Here's how it sounded when recorded by my shitty band in 1991 in my friend's basement by the drummer's Dad who had a primitive recording rig.  We had a lead singer/yeller, but this was always the song where I stepped up to the mic and belted it out.  Here's 18 year old FM at the peak of his angsty testosterone-fueled rage:





I ultimately became the driving force behind this anarchic underage booze fueled Connecticut Hardcore punk garage band called "Chemical Persuasion."  In those days it was pure shocking rebellion.  I used to bring my songs to band practice with lyrics written on a wadded up piece of paper in my back pocket and a rough tune in my head.  Generally the guys would read it through, laugh and then see how many times they could fit the word FUCK into the lyrics without messing up the phrasing too much.  I was now officially a 'songwriter.'

The term 'songwriter' fills my head with images of thin, pale young men in black, skin tight and long-sleeve turtleneck shirts with wisps of stringy beard hair and bad skin with a chain smoking habit and an air of superiority.  Simply put: douchebags.  And I guess in later years I fell into a douchebag songwriter phase.

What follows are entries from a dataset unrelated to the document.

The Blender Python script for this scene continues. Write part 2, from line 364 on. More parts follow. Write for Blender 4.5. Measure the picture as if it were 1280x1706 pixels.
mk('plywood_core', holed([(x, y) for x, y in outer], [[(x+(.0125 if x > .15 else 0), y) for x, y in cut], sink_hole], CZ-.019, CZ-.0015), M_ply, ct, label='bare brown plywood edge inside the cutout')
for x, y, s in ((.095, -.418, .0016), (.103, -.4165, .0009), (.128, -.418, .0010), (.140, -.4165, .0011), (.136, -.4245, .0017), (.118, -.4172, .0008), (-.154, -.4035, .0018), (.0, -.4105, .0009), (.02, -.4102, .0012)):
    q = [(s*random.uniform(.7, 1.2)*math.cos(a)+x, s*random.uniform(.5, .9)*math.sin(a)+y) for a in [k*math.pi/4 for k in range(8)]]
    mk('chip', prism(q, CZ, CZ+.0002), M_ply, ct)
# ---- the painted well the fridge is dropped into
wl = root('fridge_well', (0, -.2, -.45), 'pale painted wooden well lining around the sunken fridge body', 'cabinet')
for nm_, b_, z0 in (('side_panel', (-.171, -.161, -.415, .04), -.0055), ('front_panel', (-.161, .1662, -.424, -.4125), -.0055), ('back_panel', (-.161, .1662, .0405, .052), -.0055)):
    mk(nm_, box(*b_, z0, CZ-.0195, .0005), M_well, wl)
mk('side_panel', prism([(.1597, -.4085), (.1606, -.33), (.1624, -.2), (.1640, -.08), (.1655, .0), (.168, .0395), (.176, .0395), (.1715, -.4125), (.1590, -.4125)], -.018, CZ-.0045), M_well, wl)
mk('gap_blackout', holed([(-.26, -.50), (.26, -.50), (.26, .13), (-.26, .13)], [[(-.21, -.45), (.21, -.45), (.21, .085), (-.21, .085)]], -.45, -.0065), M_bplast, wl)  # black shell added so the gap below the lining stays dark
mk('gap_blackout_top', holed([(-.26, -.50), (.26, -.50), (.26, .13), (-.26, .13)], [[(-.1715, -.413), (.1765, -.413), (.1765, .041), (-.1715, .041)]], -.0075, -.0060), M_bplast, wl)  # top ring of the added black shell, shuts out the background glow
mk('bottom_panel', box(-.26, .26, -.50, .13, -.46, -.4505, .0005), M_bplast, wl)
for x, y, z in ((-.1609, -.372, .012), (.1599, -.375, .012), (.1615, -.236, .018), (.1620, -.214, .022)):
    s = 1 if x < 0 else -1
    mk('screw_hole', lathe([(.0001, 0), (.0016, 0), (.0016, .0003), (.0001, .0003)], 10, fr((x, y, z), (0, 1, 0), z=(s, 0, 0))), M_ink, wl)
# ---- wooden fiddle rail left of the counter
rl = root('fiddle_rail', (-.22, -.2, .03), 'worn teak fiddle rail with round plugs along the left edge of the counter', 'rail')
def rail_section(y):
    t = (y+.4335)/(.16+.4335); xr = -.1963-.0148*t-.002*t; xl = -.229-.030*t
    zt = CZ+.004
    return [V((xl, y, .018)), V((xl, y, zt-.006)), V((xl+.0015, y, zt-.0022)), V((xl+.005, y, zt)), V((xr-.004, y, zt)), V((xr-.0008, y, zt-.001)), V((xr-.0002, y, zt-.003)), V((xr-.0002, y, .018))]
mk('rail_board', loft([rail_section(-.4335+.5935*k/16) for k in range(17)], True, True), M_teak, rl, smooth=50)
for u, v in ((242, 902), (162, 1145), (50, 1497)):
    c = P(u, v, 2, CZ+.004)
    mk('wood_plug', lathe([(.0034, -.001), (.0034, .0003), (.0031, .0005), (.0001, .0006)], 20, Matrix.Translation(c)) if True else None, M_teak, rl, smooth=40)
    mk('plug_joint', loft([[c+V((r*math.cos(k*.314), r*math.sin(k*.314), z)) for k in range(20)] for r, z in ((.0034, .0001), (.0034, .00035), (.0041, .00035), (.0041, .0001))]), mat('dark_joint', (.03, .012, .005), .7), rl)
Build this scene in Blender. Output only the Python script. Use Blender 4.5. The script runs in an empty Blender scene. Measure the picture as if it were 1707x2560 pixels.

I have spent the past few days converting a bunch of songs I wrote and sang solo acoustic into my beat up boom box in the early to mid 90s after the band fizzled out and I slipped into married working life.  I've never performed a single one of these songs live or in front of anyone - not even my wife - and only shared them with a few pals (who generally were nice enough to tolerate my shit).  But listening to them almost 20 years later, some of them are quite good and mark a few rather momentous events in my life.  The time has come for me to bring them out of the box.  You're welcome to join me for what will surely be an uncomfortably revealing and potentially embarrassing display over the next few weeks.  For the record, I'm a little freaked but mostly excited.